Peter Konijn said...

Dear professor Brautigam,

It is a very interesting report with very relevant questions. I have made a reference and a link to the report on our website: www.emergingpowers.org I hope that is okay.

Carlos Oya said...

This is very useful, Deborah. It prompts me again to call for some serious comparative research so that some claims are put in perspective, in particular:

1. Cost-effectiveness of large-scale infrastructure projects (comparing whatever project qualifies as Chinese aid with relevant comparator in Western aid projects, i.e. World Bank and EU, two other important infrastructure financiers)

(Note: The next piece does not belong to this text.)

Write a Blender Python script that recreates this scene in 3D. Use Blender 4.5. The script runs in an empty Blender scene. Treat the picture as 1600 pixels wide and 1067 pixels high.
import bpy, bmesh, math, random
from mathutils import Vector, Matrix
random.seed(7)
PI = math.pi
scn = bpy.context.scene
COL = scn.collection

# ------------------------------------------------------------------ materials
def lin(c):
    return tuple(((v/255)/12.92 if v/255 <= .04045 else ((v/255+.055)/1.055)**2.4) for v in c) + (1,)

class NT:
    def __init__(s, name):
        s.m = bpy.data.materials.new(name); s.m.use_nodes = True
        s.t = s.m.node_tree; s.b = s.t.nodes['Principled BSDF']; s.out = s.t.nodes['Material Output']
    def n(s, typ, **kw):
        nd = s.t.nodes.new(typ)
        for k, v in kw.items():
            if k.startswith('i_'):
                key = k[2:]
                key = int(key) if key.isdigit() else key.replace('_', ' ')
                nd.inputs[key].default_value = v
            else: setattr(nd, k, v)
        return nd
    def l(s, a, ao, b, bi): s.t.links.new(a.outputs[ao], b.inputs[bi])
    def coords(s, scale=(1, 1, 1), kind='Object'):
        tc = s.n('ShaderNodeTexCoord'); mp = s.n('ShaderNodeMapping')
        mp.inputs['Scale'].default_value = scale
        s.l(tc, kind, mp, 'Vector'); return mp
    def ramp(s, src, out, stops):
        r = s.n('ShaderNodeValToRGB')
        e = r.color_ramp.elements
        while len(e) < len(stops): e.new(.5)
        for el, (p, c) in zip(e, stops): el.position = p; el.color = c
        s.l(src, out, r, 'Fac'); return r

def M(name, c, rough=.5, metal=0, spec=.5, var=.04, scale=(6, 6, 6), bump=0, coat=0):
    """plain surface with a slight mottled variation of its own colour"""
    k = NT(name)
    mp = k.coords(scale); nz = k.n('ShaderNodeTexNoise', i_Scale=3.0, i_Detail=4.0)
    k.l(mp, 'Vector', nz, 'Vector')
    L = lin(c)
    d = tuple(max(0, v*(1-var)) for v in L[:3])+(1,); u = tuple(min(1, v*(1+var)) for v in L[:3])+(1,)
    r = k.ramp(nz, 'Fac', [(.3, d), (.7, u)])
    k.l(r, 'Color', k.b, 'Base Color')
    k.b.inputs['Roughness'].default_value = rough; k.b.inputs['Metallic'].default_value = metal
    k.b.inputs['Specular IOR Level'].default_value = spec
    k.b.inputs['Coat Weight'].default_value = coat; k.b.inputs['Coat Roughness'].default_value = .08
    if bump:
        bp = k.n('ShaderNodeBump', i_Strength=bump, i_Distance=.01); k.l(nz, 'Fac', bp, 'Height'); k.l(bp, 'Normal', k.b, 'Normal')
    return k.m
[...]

2. "unfair Chinese business practices": many of the issues mentioned are common practices in labour markets in most SSA countries, for both domestic and foreign companies, especially the use of contract labour and so on. Highlighting this as "Chinese" practice is bogus. It is a wider labour market problem. Despite WB indices (ding business etc.) the reality and practice of labour markets in much of Africa is far from what is written in labour laws. Ask South African investors too. So, in order to make these claims effectively some serious comparative labour conditions research across projects and investments is much needed. Who is doing this kind of research? Any ideas?

Deborah Brautigam said...

Peter, Links are welcome, thanks. Carlos, I agree with you on the need for comparative research. I know that Human Rights Watch has done a case study of Chinese labor practices in Zambian mining and I think it is comparative. The labor unions in Namibia sponsored a pretty good (if uneven) study of Chinese labor relations, with comparisons.

Anonymous said...

I think that "Chinese Investments in Africa: A labour Perspective"
African Labor Research network Anthony Yaw Baah and Herbert Jauch Accdra and Windhoek May 2009 can help.
It offers an overview from 10 African countries and is comparative by country and by industry sector.
dan

http://sask-fi-bin.directo.fi/@Bin/b12bfefb197fa769e99bf56680dfcbbb/1316370864/application/pdf/298928/China-Africa%20Report%202009-final.pdf

Deborah Brautigam said...

Yes, that's the study I wss referring to. Thanks for the link, dan.

Anonymous said...

Feels like china is copying America's cheap out sourced labour from made in china. Now china has cheap out source labour from made in africa. XD ....lol

Anonymous said...

With investment such as these do you Deborah, think Africa has benefited, or has it continued to provide the worlds riches to the powerful states?